Church corporations – part 3

Church corporations – part 3

church-corporations-3Our last post discussed how a church corporation or ministry corporation is formed.  Today, let’s consider:

Who are incorporators, directors, and officers?

When establishing a church corporation or a ministry corporation, it is important to understand the meaning of these terms.  First, what is an incorporator?  An incorporator is simply the person who signs the articles of incorporation which are filed with the state to establish the corporation.  (See last week’s blog post.)  This signature may be an actual signature, if the filing is made with a paper form, or the signature may be in electronic form if the articles are filed via internet.  An incorporator isn’t liable for the actions of the corporation.  By signing the articles of incorporation, he or she is simply representing to the state that the articles of incorporation are the authentic formative document for the corporation.  As a lawyer who incorporates many churches and ministries, I am frequently an incorporator even though I am not a director or officer of the churches and ministries I establish for my clients.

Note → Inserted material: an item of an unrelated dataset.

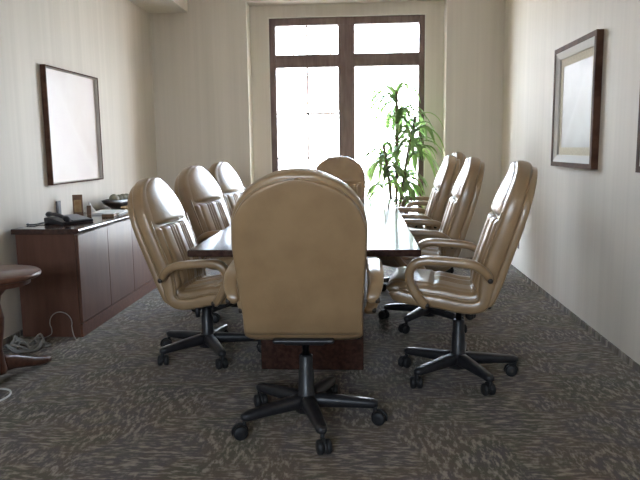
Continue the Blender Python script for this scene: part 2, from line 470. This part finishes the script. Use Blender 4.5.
def chair_base(root):
    out = []
    bm = bmesh.new(); lathe(bm, [(.03, .052), (.052, .056), (.056, .10), (.05, .125), (.036, .14), (.034, .24), (.030, .25), (.030, .31), (.024, .315)], 24)
    out.append(obj('hub', bm, PLASTIC, root))
    for k in range(5):
        bm = bmesh.new(); rows = []
        for i in range(15):
            t = i / 14; r = lerp(.035, RC + .012, t); zt = lerp(.134, .108, t ** 1.3); hh = lerp(.060, .034, t); hw = lerp(.034, .023, t)
            if i == 14: hw *= .6; zt -= .004; hh *= .7
            rows.append([Vector((r, y * hw, zt - hh * z)) for y, z in ((-1, .25), (-.6, 0), (.6, 0), (1, .25), (.9, .85), (.6, 1), (-.6, 1), (-.9, .85))])
        loft(bm, rows); leg = obj('leg', bm, PLASTIC, root); leg['k'] = k
        bm = bmesh.new()
        for sgn in (-1, 1):
            M = Matrix.Translation((.018, sgn * .015, .027)) @ Matrix.Rotation(PI / 2, 4, 'X')
            lathe(bm, [(.006, -.010), (.023, -.010), (.027, -.006), (.027, .006), (.023, .010), (.006, .010)], 18, (0, 0, 0), M)
        lathe(bm, [(.008, .03), (.008, .085)], 10)
        rows = []
        for i in range(9):                     # hood over the wheels
            a = PI * (-.1 + i * .14)
            rows.append([Vector((.018 + q * math.cos(a), v, .027 + q * math.sin(a))) for q, v in ((.029, -.006), (.033, -.004), (.033, .004), (.029, .006))])
        loft(bm, rows); box(bm, -.006, .03, -.006, .006, .024, .050)
        c = obj('caster', bm, RUBBER, leg); c.location = (RC, 0, 0); c.scale = (1.14, 1.14, 1.14)
        out.append(leg)
    return out

proto = thing('conference_chair', 'x', 'chair', group='tan leather conference chairs')
chair_parts(proto); chair_base(proto)
BASE = {'hub', 'leg'}
def copy_tree(o, parent=None):
    c = o.copy(); C.objects.link(c)
    if parent: c.parent = parent
    for ch in list(o.children): copy_tree(ch, c)
    return c
def place(o, x, y, deg, dz, base_deg, tilt, label, seed):
    o.location = (x, y, 0); o.rotation_euler = (0, 0, math.radians(deg)); o['label'] = label
    rr = random.Random(seed); k = 0
    for ch in o.children:
        nm = ch.name.split('.')[0]
        if nm == 'hub': continue
        if nm == 'leg':
            ch.rotation_euler = (0, 0, math.radians(base_deg - deg + 72 * k)); k += 1
            for c in ch.children: c.rotation_euler = (0, 0, rr.uniform(-PI, PI))
        elif nm == 'gas_lift_rod': ch.location = (0, 0, dz)
        else:
            M = Matrix.Translation((0, 0, dz + .42)) @ Matrix.Rotation(-math.radians(tilt), 4, 'Y') @ Matrix.Translation((0, 0, -.42))
            ch.location = M.to_translation(); ch.rotation_euler = M.to_euler()
CH = [(-.256, 2.800, 91.5, -.006, -1.2, 4.5, 'tan leather chair at the near end of the table, seen squarely from behind'),
      (-.930, 3.75, -6, -.088, 10.6, 4, 'tan leather chair nearest the camera on the left side of the table'),
      (-.95, 4.76, -14, -.05, 30, 4, 'middle one of the three tan leather chairs left of the table'),
      (-.94, 5.62, -12, -.045, 50, 3, 'tan leather chair farthest from the camera on the left side of the table'),
      (.502, 3.41, 172, -.018, 4.6, 2, 'tan leather chair nearest the camera on the right side, its whole side and base showing'),
      (.455, 4.50, 175, -.02, 20, 1, 'second tan leather chair from the camera on the right side of the table'),
      (.455, 5.55, 177, -.025, 40, 0, 'third tan leather chair from the camera along the right side of the table'),
      (.66, 6.58, 180, -.005, 15, 0, 'tan leather chair in the far right corner, mostly hidden behind the third right-hand chair'),
      (-.25, 6.45, -92, -.035, 30, 0, 'tan leather chair at the window end of the table, facing the camera')]
protos = [proto] + [copy_tree(proto) for _ in CH[1:]]
for i, (o, a) in enumerate(zip(protos, CH)): place(o, *a[:6], a[6], i + 11)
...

Directors and officers, by contrast, have actual management authority over the corporation.  Let’s address officers first.  Officers are the individuals who typically have authority with respect to the day-to-day affairs of the corporation.  Usually, they are referred to as the President, Vice-President, Secretary, and Treasurer of the corporation, but other names are sometimes used, such as CEO, COO, CFO, etc.  It’s not uncommon for one person to serve as both Secretary and Treasurer of the corporation.  The same person should not serve as both President and Secretary, since the Secretary sometimes needs to authenticate the signature of the President on legal documents.

Directors (often referred to as “Trustees” or “Board members”) usually have general management authority over the corporation.  They are usually not involved in day-to-day operations to the same degree as officers of the corporation.  Instead they have the right to vote on “big picture” decisions such as: approving the church’s budget, changing the church’s name, electing officers, amending articles of incorporation or bylaws, borrowing money, designating compensation for the pastor, dissolving the corporation, etc.

One final point…  While “directors” and “officers” are not the same thing, as explained above, a person may serve in both roles.  In other words, an officer may be a member of the Board of Directors, but this is not automatically the case.  In order to be both an officer and a director, the person would need to be appointed or elected to serve the corporation in both roles.